**JOB**
A faithful transcription of all the data is required.

___ SUPPLIED MATERIAL

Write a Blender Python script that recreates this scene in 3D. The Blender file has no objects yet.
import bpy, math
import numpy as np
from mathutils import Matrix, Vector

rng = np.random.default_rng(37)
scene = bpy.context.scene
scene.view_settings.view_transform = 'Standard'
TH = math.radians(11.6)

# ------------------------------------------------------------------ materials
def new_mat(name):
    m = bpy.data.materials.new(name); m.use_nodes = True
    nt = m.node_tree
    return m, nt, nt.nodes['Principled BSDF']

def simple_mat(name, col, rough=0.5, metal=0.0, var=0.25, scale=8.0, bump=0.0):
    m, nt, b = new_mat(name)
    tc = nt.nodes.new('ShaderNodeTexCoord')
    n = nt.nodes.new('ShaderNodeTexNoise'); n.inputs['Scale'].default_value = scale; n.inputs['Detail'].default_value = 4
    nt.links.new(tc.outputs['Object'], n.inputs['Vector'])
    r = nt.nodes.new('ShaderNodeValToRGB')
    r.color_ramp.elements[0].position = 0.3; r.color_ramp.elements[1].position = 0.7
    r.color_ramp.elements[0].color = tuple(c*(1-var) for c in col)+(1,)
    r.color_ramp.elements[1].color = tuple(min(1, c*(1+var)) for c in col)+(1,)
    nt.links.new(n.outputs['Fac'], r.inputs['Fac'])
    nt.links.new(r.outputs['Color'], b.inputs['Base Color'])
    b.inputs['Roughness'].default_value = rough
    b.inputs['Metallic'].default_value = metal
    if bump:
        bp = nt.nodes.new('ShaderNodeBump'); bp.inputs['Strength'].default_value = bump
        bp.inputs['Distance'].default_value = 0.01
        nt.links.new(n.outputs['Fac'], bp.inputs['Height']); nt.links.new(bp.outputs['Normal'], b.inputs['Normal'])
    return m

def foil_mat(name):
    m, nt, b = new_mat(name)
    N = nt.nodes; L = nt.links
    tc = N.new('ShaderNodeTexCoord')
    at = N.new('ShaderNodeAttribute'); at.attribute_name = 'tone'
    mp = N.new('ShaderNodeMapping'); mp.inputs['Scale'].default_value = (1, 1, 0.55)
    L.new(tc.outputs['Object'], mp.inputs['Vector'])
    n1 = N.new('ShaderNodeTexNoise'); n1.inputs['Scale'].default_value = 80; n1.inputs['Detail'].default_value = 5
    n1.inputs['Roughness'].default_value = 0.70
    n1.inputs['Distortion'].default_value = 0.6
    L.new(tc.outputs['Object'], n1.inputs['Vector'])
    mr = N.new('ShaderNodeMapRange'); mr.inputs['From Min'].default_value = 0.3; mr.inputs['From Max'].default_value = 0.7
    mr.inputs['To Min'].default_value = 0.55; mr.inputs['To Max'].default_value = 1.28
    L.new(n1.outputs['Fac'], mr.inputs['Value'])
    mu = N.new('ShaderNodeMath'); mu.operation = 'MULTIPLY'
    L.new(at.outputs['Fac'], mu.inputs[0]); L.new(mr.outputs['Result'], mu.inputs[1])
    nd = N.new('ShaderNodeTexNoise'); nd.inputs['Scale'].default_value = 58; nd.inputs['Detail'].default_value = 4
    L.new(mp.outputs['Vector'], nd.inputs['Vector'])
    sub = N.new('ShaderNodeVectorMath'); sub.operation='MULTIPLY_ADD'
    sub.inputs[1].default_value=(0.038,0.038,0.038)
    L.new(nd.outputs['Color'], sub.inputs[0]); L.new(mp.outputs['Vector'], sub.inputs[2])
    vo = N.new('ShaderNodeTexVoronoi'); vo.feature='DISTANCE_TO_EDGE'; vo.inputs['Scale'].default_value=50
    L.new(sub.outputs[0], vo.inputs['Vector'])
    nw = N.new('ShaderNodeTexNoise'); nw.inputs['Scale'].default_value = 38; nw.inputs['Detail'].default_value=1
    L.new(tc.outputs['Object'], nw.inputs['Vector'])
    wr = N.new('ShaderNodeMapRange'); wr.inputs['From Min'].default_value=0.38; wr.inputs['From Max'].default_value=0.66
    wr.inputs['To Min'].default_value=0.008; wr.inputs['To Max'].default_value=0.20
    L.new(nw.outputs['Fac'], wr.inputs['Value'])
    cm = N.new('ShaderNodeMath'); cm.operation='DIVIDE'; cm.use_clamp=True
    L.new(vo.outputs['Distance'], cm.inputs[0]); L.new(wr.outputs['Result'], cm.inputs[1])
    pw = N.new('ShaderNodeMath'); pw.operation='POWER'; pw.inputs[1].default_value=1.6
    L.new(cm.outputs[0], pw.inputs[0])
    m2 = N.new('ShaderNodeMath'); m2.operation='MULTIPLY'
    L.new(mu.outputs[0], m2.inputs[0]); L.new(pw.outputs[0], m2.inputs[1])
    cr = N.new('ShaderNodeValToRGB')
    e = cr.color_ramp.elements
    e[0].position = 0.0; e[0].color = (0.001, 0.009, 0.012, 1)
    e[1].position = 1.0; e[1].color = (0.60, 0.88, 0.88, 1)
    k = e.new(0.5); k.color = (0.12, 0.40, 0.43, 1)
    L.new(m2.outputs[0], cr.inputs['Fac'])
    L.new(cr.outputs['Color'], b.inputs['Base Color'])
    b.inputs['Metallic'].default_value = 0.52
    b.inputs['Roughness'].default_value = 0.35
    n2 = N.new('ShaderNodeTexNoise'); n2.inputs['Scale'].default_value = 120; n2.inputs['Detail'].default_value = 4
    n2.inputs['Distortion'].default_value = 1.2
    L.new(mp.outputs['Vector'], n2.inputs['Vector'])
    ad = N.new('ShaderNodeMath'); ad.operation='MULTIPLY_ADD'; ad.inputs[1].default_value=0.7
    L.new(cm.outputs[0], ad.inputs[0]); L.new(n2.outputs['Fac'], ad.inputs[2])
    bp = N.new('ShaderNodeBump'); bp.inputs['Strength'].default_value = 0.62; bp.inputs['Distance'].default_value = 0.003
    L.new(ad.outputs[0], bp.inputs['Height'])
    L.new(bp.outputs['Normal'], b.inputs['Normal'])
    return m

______

**ANSWER FOR THE TASK**
Write a Blender Python script that recreates this scene in 3D. The Blender file has no objects yet.
import bpy, math
import numpy as np
from mathutils import Matrix, Vector

rng = np.random.default_rng(37)
scene = bpy.context.scene
scene.view_settings.view_transform = 'Standard'
TH = math.radians(11.6)

# ------------------------------------------------------------------ materials
def new_mat(name):
    m = bpy.data.materials.new(name); m.use_nodes = True
    nt = m.node_tree
    return m, nt, nt.nodes['Principled BSDF']

def simple_mat(name, col, rough=0.5, metal=0.0, var=0.25, scale=8.0, bump=0.0):
    m, nt, b = new_mat(name)
    tc = nt.nodes.new('ShaderNodeTexCoord')
    n = nt.nodes.new('ShaderNodeTexNoise'); n.inputs['Scale'].default_value = scale; n.inputs['Detail'].default_value = 4
    nt.links.new(tc.outputs['Object'], n.inputs['Vector'])
    r = nt.nodes.new('ShaderNodeValToRGB')
    r.color_ramp.elements[0].position = 0.3; r.color_ramp.elements[1].position = 0.7
    r.color_ramp.elements[0].color = tuple(c*(1-var) for c in col)+(1,)
    r.color_ramp.elements[1].color = tuple(min(1, c*(1+var)) for c in col)+(1,)
    nt.links.new(n.outputs['Fac'], r.inputs['Fac'])
    nt.links.new(r.outputs['Color'], b.inputs['Base Color'])
    b.inputs['Roughness'].default_value = rough
    b.inputs['Metallic'].default_value = metal
    if bump:
        bp = nt.nodes.new('ShaderNodeBump'); bp.inputs['Strength'].default_value = bump
        bp.inputs['Distance'].default_value = 0.01
        nt.links.new(n.outputs['Fac'], bp.inputs['Height']); nt.links.new(bp.outputs['Normal'], b.inputs['Normal'])
    return m

def foil_mat(name):
    m, nt, b = new_mat(name)
    N = nt.nodes; L = nt.links
    tc = N.new('ShaderNodeTexCoord')
    at = N.new('ShaderNodeAttribute'); at.attribute_name = 'tone'
    mp = N.new('ShaderNodeMapping'); mp.inputs['Scale'].default_value = (1, 1, 0.55)
    L.new(tc.outputs['Object'], mp.inputs['Vector'])
    n1 = N.new('ShaderNodeTexNoise'); n1.inputs['Scale'].default_value = 80; n1.inputs['Detail'].default_value = 5
    n1.inputs['Roughness'].default_value = 0.70
    n1.inputs['Distortion'].default_value = 0.6
    L.new(tc.outputs['Object'], n1.inputs['Vector'])
    mr = N.new('ShaderNodeMapRange'); mr.inputs['From Min'].default_value = 0.3; mr.inputs['From Max'].default_value = 0.7
    mr.inputs['To Min'].default_value = 0.55; mr.inputs['To Max'].default_value = 1.28
    L.new(n1.outputs['Fac'], mr.inputs['Value'])
    mu = N.new('ShaderNodeMath'); mu.operation = 'MULTIPLY'
    L.new(at.outputs['Fac'], mu.inputs[0]); L.new(mr.outputs['Result'], mu.inputs[1])
    nd = N.new('ShaderNodeTexNoise'); nd.inputs['Scale'].default_value = 58; nd.inputs['Detail'].default_value = 4
    L.new(mp.outputs['Vector'], nd.inputs['Vector'])
    sub = N.new('ShaderNodeVectorMath'); sub.operation='MULTIPLY_ADD'
    sub.inputs[1].default_value=(0.038,0.038,0.038)
    L.new(nd.outputs['Color'], sub.inputs[0]); L.new(mp.outputs['Vector'], sub.inputs[2])
    vo = N.new('ShaderNodeTexVoronoi'); vo.feature='DISTANCE_TO_EDGE'; vo.inputs['Scale'].default_value=50
    L.new(sub.outputs[0], vo.inputs['Vector'])
    nw = N.new('ShaderNodeTexNoise'); nw.inputs['Scale'].default_value = 38; nw.inputs['Detail'].default_value=1
    L.new(tc.outputs['Object'], nw.inputs['Vector'])
    wr = N.new('ShaderNodeMapRange'); wr.inputs['From Min'].default_value=0.38; wr.inputs['From Max'].default_value=0.66
    wr.inputs['To Min'].default_value=0.008; wr.inputs['To Max'].default_value=0.20
    L.new(nw.outputs['Fac'], wr.inputs['Value'])
    cm = N.new('ShaderNodeMath'); cm.operation='DIVIDE'; cm.use_clamp=True
    L.new(vo.outputs['Distance'], cm.inputs[0]); L.new(wr.outputs['Result'], cm.inputs[1])
    pw = N.new('ShaderNodeMath'); pw.operation='POWER'; pw.inputs[1].default_value=1.6
    L.new(cm.outputs[0], pw.inputs[0])
    m2 = N.new('ShaderNodeMath'); m2.operation='MULTIPLY'
    L.new(mu.outputs[0], m2.inputs[0]); L.new(pw.outputs[0], m2.inputs[1])
    cr = N.new('ShaderNodeValToRGB')
    e = cr.color_ramp.elements
    e[0].position = 0.0; e[0].color = (0.001, 0.009, 0.012, 1)
    e[1].position = 1.0; e[1].color = (0.60, 0.88, 0.88, 1)
    k = e.new(0.5); k.color = (0.12, 0.40, 0.43, 1)
    L.new(m2.outputs[0], cr.inputs['Fac'])
    L.new(cr.outputs['Color'], b.inputs['Base Color'])
    b.inputs['Metallic'].default_value = 0.52
    b.inputs['Roughness'].default_value = 0.35
    n2 = N.new('ShaderNodeTexNoise'); n2.inputs['Scale'].default_value = 120; n2.inputs['Detail'].default_value = 4
    n2.inputs['Distortion'].default_value = 1.2
    L.new(mp.outputs['Vector'], n2.inputs['Vector'])
    ad = N.new('ShaderNodeMath'); ad.operation='MULTIPLY_ADD'; ad.inputs[1].default_value=0.7
    L.new(cm.outputs[0], ad.inputs[0]); L.new(n2.outputs['Fac'], ad.inputs[2])
    bp = N.new('ShaderNodeBump'); bp.inputs['Strength'].default_value = 0.62; bp.inputs['Distance'].default_value = 0.003
    L.new(ad.outputs[0], bp.inputs['Height'])
    L.new(bp.outputs['Normal'], b.inputs['Normal'])
    return m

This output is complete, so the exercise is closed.